Other cities have figured out pedestrian zones. Can DC?

Other cities have successfully carried out plans for closing streets to motor vehicles. Barcelona has a system of “superblocks,” as Stephen Hudson explained earlier this year. A superblock is a cluster of blocks in which through traffic is prohibited and the speed limit is only 10 km/h (6 mph).

This summer, Seattle is holding its “Pike People Street” program. It’s a series of ten Saturday evenings when certain blocks in the Pike/Pine area are open only to pedestrians from 6 pm to 3 am.

The city tested the concept in pilot programs it conducted in 2015 and 2016. The most important lesson it learned was that road closures work best when there’s a consistent schedule. That makes it easier for pedestrians and motorists to plan ahead. Another conclusion was that bringing in furnishings and programming, like seating and small-scale performances, can keep a street full of pedestrians from feeling too empty.
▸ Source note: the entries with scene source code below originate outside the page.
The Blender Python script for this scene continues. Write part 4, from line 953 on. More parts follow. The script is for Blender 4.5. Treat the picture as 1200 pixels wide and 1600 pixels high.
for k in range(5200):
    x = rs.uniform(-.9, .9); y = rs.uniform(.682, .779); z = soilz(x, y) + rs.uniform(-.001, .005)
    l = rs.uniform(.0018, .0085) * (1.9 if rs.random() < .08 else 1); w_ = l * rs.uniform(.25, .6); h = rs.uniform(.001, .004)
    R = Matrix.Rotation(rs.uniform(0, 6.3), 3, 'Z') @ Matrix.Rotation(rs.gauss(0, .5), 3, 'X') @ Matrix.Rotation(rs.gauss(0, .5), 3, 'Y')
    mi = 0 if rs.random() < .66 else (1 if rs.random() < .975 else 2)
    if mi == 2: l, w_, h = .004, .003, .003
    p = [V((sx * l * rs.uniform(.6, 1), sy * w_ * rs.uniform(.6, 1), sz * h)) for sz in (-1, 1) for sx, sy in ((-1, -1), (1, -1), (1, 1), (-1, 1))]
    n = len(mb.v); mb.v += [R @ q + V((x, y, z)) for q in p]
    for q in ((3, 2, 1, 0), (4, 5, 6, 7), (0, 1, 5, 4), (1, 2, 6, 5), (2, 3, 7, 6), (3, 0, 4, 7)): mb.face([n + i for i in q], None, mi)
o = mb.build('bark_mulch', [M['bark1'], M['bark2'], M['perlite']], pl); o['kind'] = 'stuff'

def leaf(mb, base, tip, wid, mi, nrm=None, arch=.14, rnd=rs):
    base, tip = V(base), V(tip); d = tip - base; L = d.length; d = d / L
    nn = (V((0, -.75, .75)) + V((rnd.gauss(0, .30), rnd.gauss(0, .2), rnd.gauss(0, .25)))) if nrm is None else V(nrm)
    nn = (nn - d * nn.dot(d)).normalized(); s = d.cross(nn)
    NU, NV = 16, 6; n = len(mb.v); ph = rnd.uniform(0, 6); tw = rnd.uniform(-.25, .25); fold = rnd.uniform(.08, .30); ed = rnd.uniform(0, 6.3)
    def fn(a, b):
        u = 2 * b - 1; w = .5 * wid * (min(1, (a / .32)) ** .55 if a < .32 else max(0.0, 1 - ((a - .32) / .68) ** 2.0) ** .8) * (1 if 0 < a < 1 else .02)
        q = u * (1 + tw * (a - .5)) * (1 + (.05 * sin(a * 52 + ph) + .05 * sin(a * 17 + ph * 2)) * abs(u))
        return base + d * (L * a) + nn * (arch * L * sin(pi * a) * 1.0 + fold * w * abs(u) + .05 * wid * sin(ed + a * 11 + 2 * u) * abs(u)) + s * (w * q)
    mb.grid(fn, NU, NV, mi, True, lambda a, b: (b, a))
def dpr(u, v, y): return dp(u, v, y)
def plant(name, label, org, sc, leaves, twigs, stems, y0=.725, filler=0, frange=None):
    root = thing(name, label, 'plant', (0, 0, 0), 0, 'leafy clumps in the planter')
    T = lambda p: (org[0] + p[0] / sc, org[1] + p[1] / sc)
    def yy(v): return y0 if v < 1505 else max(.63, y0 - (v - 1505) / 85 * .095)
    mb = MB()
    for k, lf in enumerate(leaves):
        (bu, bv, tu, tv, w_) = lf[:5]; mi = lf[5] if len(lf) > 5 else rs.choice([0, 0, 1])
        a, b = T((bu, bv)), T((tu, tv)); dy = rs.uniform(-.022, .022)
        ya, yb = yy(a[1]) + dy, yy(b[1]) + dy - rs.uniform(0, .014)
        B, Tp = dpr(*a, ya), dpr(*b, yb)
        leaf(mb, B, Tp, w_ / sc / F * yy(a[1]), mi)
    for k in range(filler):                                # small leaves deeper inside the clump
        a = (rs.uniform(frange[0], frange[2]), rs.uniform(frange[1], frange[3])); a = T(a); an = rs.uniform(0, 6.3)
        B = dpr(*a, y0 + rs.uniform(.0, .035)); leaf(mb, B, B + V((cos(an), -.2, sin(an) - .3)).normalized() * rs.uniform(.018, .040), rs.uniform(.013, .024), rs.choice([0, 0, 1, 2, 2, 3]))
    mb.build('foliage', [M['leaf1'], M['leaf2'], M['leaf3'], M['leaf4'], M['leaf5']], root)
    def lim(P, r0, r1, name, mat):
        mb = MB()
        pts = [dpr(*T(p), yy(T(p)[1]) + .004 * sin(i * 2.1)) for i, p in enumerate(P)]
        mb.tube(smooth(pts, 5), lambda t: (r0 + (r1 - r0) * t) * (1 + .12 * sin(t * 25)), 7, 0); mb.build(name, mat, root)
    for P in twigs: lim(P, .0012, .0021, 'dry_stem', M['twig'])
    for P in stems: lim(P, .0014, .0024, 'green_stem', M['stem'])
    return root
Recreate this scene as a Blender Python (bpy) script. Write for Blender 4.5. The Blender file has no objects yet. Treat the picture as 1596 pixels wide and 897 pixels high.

If DC does anything to address safety on 18th Street, it will take a while. The ANC commissioners and business leaders I spoke with all agreed that it would take support from the ANC, the police, and DDOT. And they’d want to work with Uber and Lyft, WMATA, and other groups and agencies that play a role. It’s hard to make a change in the status quo, so just think how hard it would be to make a change as big closing a busy street.

“I would think it would take someone higher than an ANC level to get that rammed through,” Guthrie, the ANC chair, says.

UPDATE: This post was edited to reflect the correct name and title of Steve Taylor, who was quoted above.